**Written request**
Take the lines from the beginning of the material through the line containing "d = ray(px, py);" and retype them exactly, leaving the pictures out.

**Collected material**
◇ ◇ ◇
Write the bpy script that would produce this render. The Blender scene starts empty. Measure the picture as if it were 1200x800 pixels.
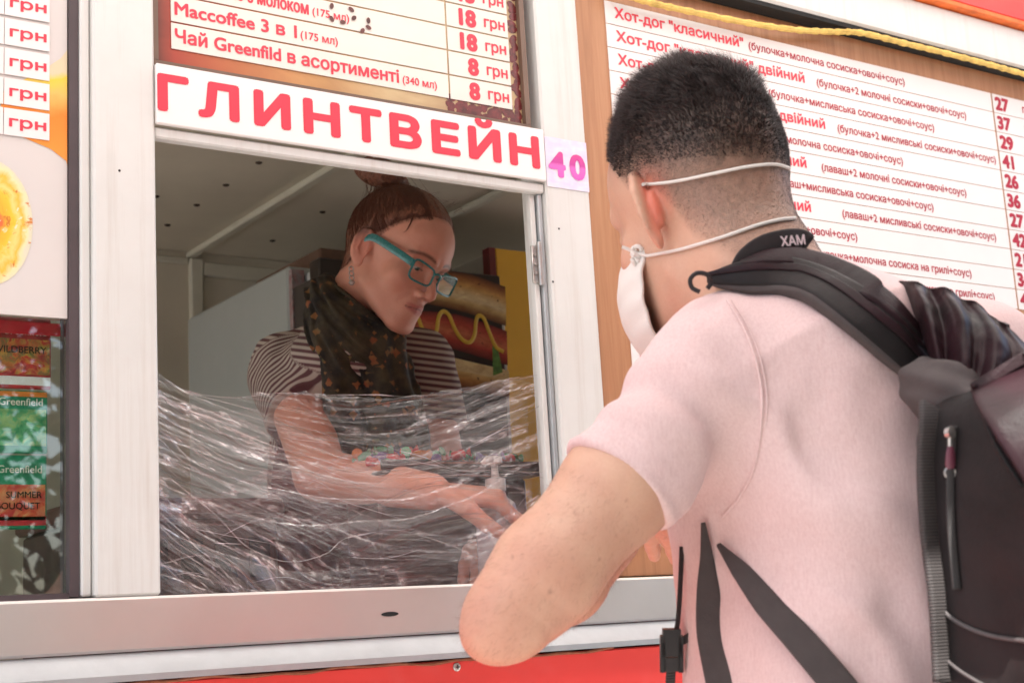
import bpy, math, random
import numpy as np
from mathutils import Vector, Matrix
from mathutils.geometry import delaunay_2d_cdt
random.seed(7)
rng = np.random.default_rng(11)
SC = bpy.context.scene
COL = SC.collection
R = math.radians

# ------------------------------------------------------------------ camera
FPX = 1725.6
_yaw, _pit, _rol = R(34.853), R(11.017), R(-3.407)
FW = np.array([math.sin(_yaw)*math.cos(_pit), math.cos(_yaw)*math.cos(_pit), math.sin(_pit)])
_r = np.array([math.cos(_yaw), -math.sin(_yaw), 0.0]); _u = np.cross(_r, FW)
RT = _r*math.cos(_rol)+_u*math.sin(_rol); UP = -_r*math.sin(_rol)+_u*math.cos(_rol)
CAM = np.array([0, -1.62, 1.2])
cam = bpy.data.objects.new('camera', bpy.data.cameras.new('camera'))
COL.objects.link(cam)
cam.data.sensor_width = 36; cam.data.lens = FPX/1200*36
cam.data.dof.use_dof = True; cam.data.dof.focus_distance = 1.80; cam.data.dof.aperture_fstop = 10.0
cam.data.clip_start = .05; cam.data.clip_end = 500
cam.matrix_world = Matrix(((RT[0], UP[0], -FW[0], CAM[0]), (RT[1], UP[1], -FW[1], CAM[1]), (RT[2], UP[2], -FW[2], CAM[2]), (0, 0, 0, 1)))
SC.camera = cam

def ray(px, py):
    return FW+RT*(px-600)/FPX-UP*(py-400)/FPX
def P(px, py, dep):
    "world point seen at photo pixel px,py at a measured distance dep along the view"
    return CAM+ray(px, py)*dep
def F(px, py, y=0.0):
    "world point on the plane at that y (facade is y=0)"
    d = ray(px, py); return CAM+d*((y-CAM[1])/d[1])

# ------------------------------------------------------------------ light
SUN_EL, SUN_AZ = R(56), R(205)      # azimuth measured from +y clockwise (toward +x)
w = bpy.data.worlds.new('World'); SC.world = w; w.use_nodes = True
nt = w.node_tree; bg = nt.nodes['Background']
sk = nt.nodes.new('ShaderNodeTexSky'); sk.sky_type = 'NISHITA'; sk.sun_disc = False
sk.sun_elevation = SUN_EL; sk.sun_rotation = SUN_AZ; sk.dust_density = 3.0; sk.air_density = 1.0
nt.links.new(sk.outputs[0], bg.inputs[0]); bg.inputs[1].default_value = 0.13
sl = bpy.data.lights.new('sun', 'SUN'); sl.energy = 5.0; sl.angle = R(.5); sl.color = (1, .96, .90)
so = bpy.data.objects.new('sun', sl); COL.objects.link(so)
sd = Vector((math.sin(SUN_AZ)*math.cos(SUN_EL), math.cos(SUN_AZ)*math.cos(SUN_EL), math.sin(SUN_EL)))
so.rotation_euler = sd.to_track_quat('Z', 'Y').to_euler(); so.location = (0, -6, 8)
SC.view_settings.view_transform = 'Standard'; SC.view_settings.look = 'None'
SC.view_settings.exposure = 1.64; SC.view_settings.gamma = 1
SC.cycles.transparent_max_bounces = 24
SC.cycles.sample_clamp_indirect = 6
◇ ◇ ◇
**Right answer**
Write the bpy script that would produce this render. The Blender scene starts empty. Measure the picture as if it were 1200x800 pixels.
import bpy, math, random
import numpy as np
from mathutils import Vector, Matrix
from mathutils.geometry import delaunay_2d_cdt
random.seed(7)
rng = np.random.default_rng(11)
SC = bpy.context.scene
COL = SC.collection
R = math.radians

# ------------------------------------------------------------------ camera
FPX = 1725.6
_yaw, _pit, _rol = R(34.853), R(11.017), R(-3.407)
FW = np.array([math.sin(_yaw)*math.cos(_pit), math.cos(_yaw)*math.cos(_pit), math.sin(_pit)])
_r = np.array([math.cos(_yaw), -math.sin(_yaw), 0.0]); _u = np.cross(_r, FW)
RT = _r*math.cos(_rol)+_u*math.sin(_rol); UP = -_r*math.sin(_rol)+_u*math.cos(_rol)
CAM = np.array([0, -1.62, 1.2])
cam = bpy.data.objects.new('camera', bpy.data.cameras.new('camera'))
COL.objects.link(cam)
cam.data.sensor_width = 36; cam.data.lens = FPX/1200*36
cam.data.dof.use_dof = True; cam.data.dof.focus_distance = 1.80; cam.data.dof.aperture_fstop = 10.0
cam.data.clip_start = .05; cam.data.clip_end = 500
cam.matrix_world = Matrix(((RT[0], UP[0], -FW[0], CAM[0]), (RT[1], UP[1], -FW[1], CAM[1]), (RT[2], UP[2], -FW[2], CAM[2]), (0, 0, 0, 1)))
SC.camera = cam

def ray(px, py):
    return FW+RT*(px-600)/FPX-UP*(py-400)/FPX
def P(px, py, dep):
    "world point seen at photo pixel px,py at a measured distance dep along the view"
    return CAM+ray(px, py)*dep
def F(px, py, y=0.0):
    "world point on the plane at that y (facade is y=0)"
    d = ray(px, py); return CAM+d*((y-CAM[1])/d[1])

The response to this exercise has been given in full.